Rula Dashti, who heads the Kuwait Economic Society and aspires to enter Kuwait's parliament in the 2007 general election, said: "What we are witnessing is tokenism."

"Is this inclusion of women in political and public life a starting point of real change and strategic objective, or lip-service and a token act by the regime?," she asked, addressing a largely female audience at a women's conference in Abu Dhabi on Monday.

She accused the regional leaders of using "marginal appointments" of some women as ministers and members of Shura (consultative) councils to serve as window dressing for the rest of the world.

All member states in the Gulf Cooperation Council (GCC) - except Saudi Arabia - have at least one female minister.

Family links

"Don't have these radical Islamists and patriarchal institutions determine your destiny and control your life...[and] hijack the hopes of the mothers for their daughters to have a better life"

Rula Dashti,
Kuwait Economic Society

Kuwait was the last country to admit a woman into its cabinet last May through a historic move which granted women their full political rights after four decades of marginalisation.

"The woman appointed in Kuwait has a history of being a woman's rights activist," Dashti told AFP, describing Maasuma al-Mubarak, the first female minister in the history of the oil-rich state.

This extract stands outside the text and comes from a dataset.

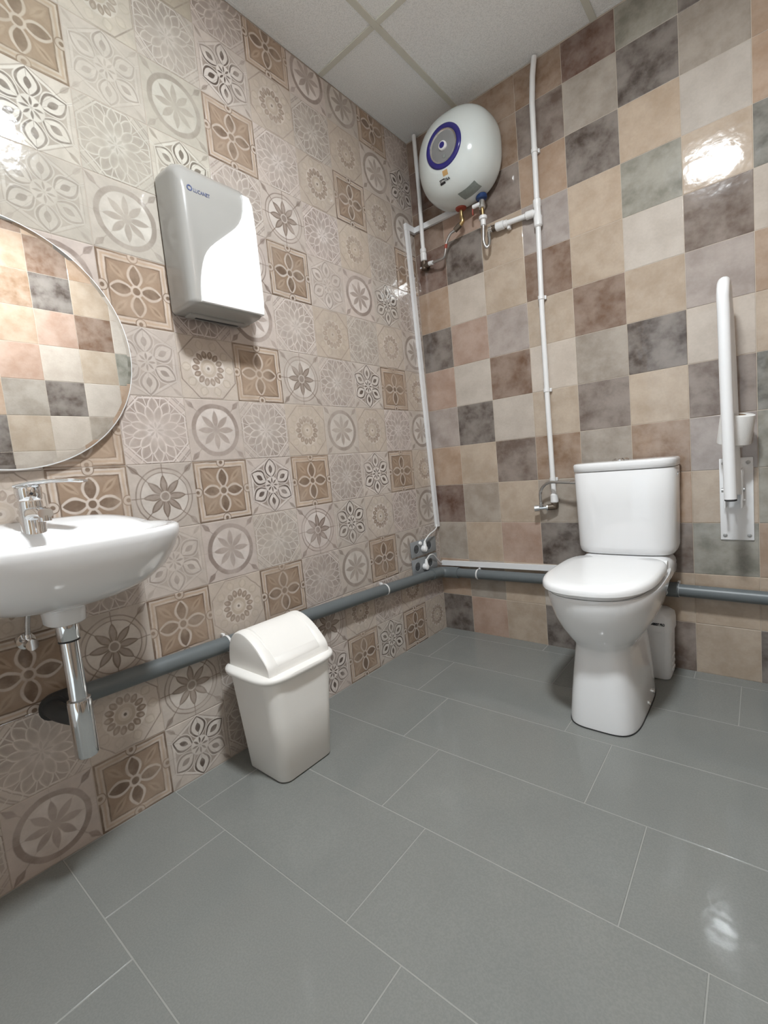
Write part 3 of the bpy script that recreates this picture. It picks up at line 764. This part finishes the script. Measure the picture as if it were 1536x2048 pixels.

"But most of the others who were appointed are... connected through family links" to the ruling establishments, she said of Gulf women in public offices.

She also warned against attempts to hamper women's empowerment and urged fellow women to put up a fight.

"Don't have these radical Islamists and patriarchal institutions determine your destiny and control your life. Don't have these extremists hijack the hopes of the mothers for their daughters to have a better life," she said, triggering a long round of applause.